Magnetically confined surface and bulk excitons in a layered antiferromagnet

The discovery of two-dimensional (2D) van der Waals magnets has greatly expanded our ability to create and control nanoscale quantum phases. A unique capability emerges when a 2D magnet is also a semiconductor, featuring tightly bound excitons with large oscillator strengths that fundamentally determining the optical response and are tunable with magnetic fields. Structural and magnetic anisotropies can lead to anisotropic 2D excitons and even hybrid-dimensional excitons. Here we report a previously unidentified type of optical excitation – a magnetic surface exciton – enabled by the antiferromagnetic spin correlations that confine excitons to the surface of CrSBr. Magnetic surface excitons exhibit stronger Coulomb attraction and thus a higher binding energy than excitons confined in bulk layers, which profoundly alter the optical response of few-layer crystals. Distinct magnetic confinement of surface and bulk excitons is established by layer- and temperature-dependent exciton reflection spectroscopy and corroborated by ab initio many-body perturbation theory calculations.
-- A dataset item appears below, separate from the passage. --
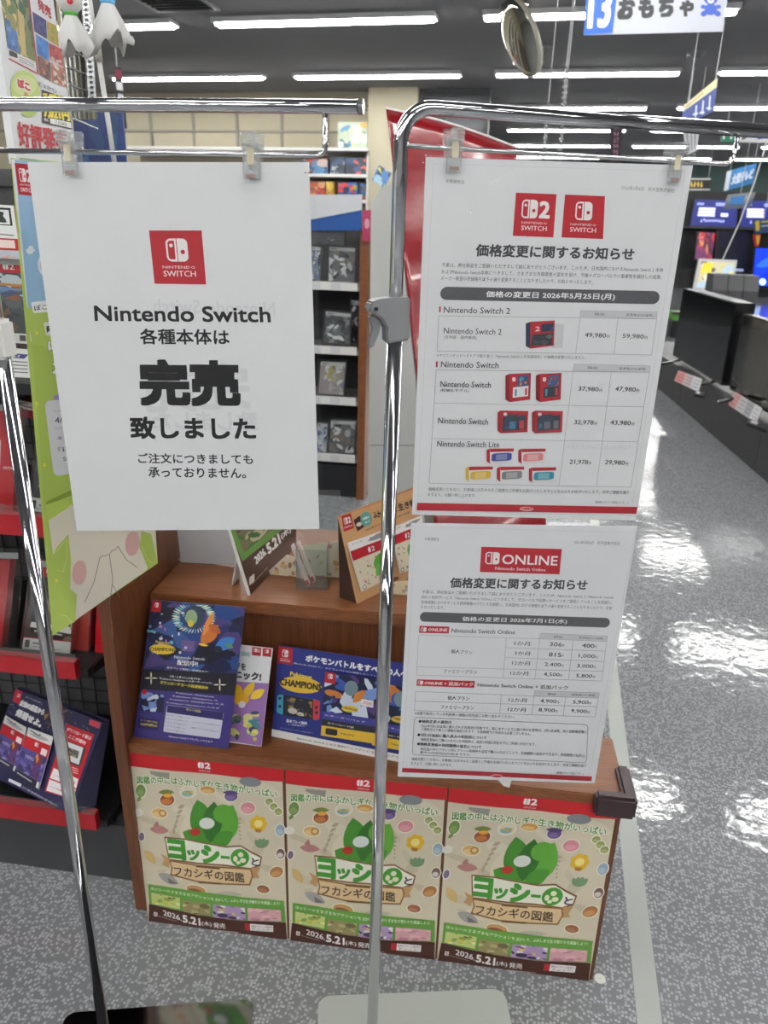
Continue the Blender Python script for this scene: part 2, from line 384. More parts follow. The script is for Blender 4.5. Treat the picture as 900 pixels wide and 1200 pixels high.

By quenching interlayer excitonic interactions, the antiferromagnetic order of CrSBr strictly confines the bound electron-hole pairs within the same layer, regardless of the total number of layers. Our work unveils novel confined excitons in a layered antiferromagnet, highlighting magnetic interactions as a vital approach for nanoscale quantum confinement, from few layers to the bulk limit.